SÃO PAULO, SP (FOLHAPRESS) - É com o olhar vazio e mirando o chão que Jennifer Lawrence passa boa parte do filme "Passagem". Dirigido por Lila Neugebauer, o longa rodou festivais estrangeiros, como o de Toronto, com o título "Causeway", e chega agora ao público brasileiro pelo Apple TV+.

Na história, acompanhamos uma engenheira do Exército americano que volta ao país após uma temporada no Afeganistão. O retorno se dá contra a sua vontade, mas Lynsey sofreu um acidente que a deixou com uma lesão cerebral. Sem controle absoluto de suas funções motoras, ela fica sob a supervisão de uma cuidadora até estar apta a voltar para sua cidade natal.

Dirigir "Passagem", para Neugebauer, foi uma oportunidade de entender o que está por trás da cultura militar tão arraigada no inconsciente coletivo dos americanos. A cineasta diz que pôde, com o projeto, entender os reais motivos que levam tanta gente a se alistar, para além da justificativa fácil do patriotismo.

Ela, que veio de um lar nova-iorquino marcado pela arte e por idas ao teatro, não tem veteranos em seu círculo familiar. A exceção é um amigo, que foi como uma espécie de guia a partir do momento em que ela recebeu o roteiro.

"Ele foi a primeira pessoa que eu conheci que havia servido no Exército. Quando estava fazendo o filme, decidi ouvir sobre suas experiências e foi algo transformador. Não apenas abriu os meus olhos para o que leva as pessoas a se alistarem, como também para os desafios que eles enfrentam quando retornam", diz Neugebauer, que mergulhou, então, num intenso período de pesquisa, conversando com outros militares, pessoas que sofreram lesões como a da personagem e profissionais da área da saúde.

"Mas o filme vai além disso. Eu me lembro que mesmo antes, quando recebi o primeiro rascunho, fui imediatamente desarmada. Eu não tenho nada a ver com esse universo, mas fiquei surpresa com a forma como esses personagens se relacionam a questões tão universais quanto o luto, o pertencimento e a conexão humana."

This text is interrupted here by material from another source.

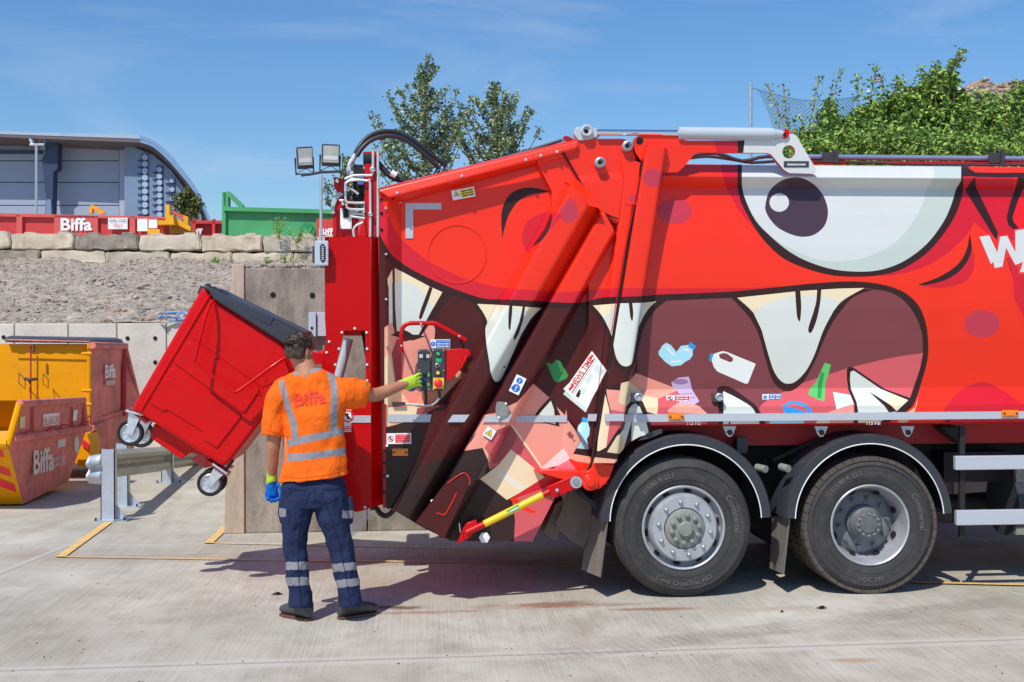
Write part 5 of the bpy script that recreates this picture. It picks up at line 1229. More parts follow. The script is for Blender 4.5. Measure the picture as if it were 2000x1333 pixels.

Para além dos traumas do campo de batalha, o retorno da protagonista de "Passagem" para casa traz consigo traumas pessoais, carregados desde a infância humilde e na qual não recebeu muita atenção. "O problema é aquela casa, eu fui a única a sair de lá", diz a personagem num desabafo, sugerindo o alistamento como uma fuga da realidade em que cresceu.

Ela compartilha a história com o personagem de Brian Tyree Henry, que sobreviveu a um trágico acidente de trânsito que o deixou com os mesmos sentimentos de culpa e impotência, apesar dos contextos totalmente diferentes nos quais a dupla adquire seus traumas.

É a partir de longas conversas que "Passagem" é construído. Pouco acontece à volta, e há pouca gente com quem Lawrence e Tyree Henry podem se abrir, o que aproxima o filme de uma peça de teatro verborrágica e reflexiva, algo que, Neugebauer diz, pode ser herança de seu passado.

Este é o primeiro longa da americana, que há uma década vem construindo uma carreira sólida no teatro, que culminou com a remontagem indicada ao Tony de "The Waverly Gallery", peça de Kenneth Lonergan -outro nome que migrou para o cinema- sobre o Alzheimer.

Não foi só a diretora, no entanto, que viu certo frescor em "Passagem", uma possibilidade de dar uma sacudida na carreira. Jennifer Lawrence, também, recebeu o roteiro como uma oportunidade para se reinventar -ou, melhor, voltar às suas origens cinematográficas.

Para a atriz, este é um retorno a um tempo em que a fama não a asfixiava e quando não havia contratos milionários que a prendiam a superfranquias hollywoodianas -"Jogos Vorazes" e "X-Men", nominalmente. Desde o sucesso indie "Inverno da Alma", que há 12 anos garantiu a ela sua primeira indicação ao Oscar, Lawrence não estrelava um projeto tão contido e intimista.

Depois de um hiato causado pelo casamento e pela gravidez, a atriz rompeu com a agência de talentos que a representou por uma década e sugeriu ao jornal The New York Times que a decisão foi como um livramento. Havia uma barreira que impedia que projetos menores chegassem até ela, e Lawrence não queria ser blindada deles. "Eu me sentia mais como uma celebridade do que como uma atriz", afirmou.

"Passagem" é o primeiro de outros filmes de escala muito menor que, digamos, "Operação Red Sparrow" e "Passageiros", ela agora vai protagonizar. Marca, também, sua estreia como produtora, num movimento semelhante ao de outros astros de Hollywood que buscam ter mais controle sobre suas carreiras.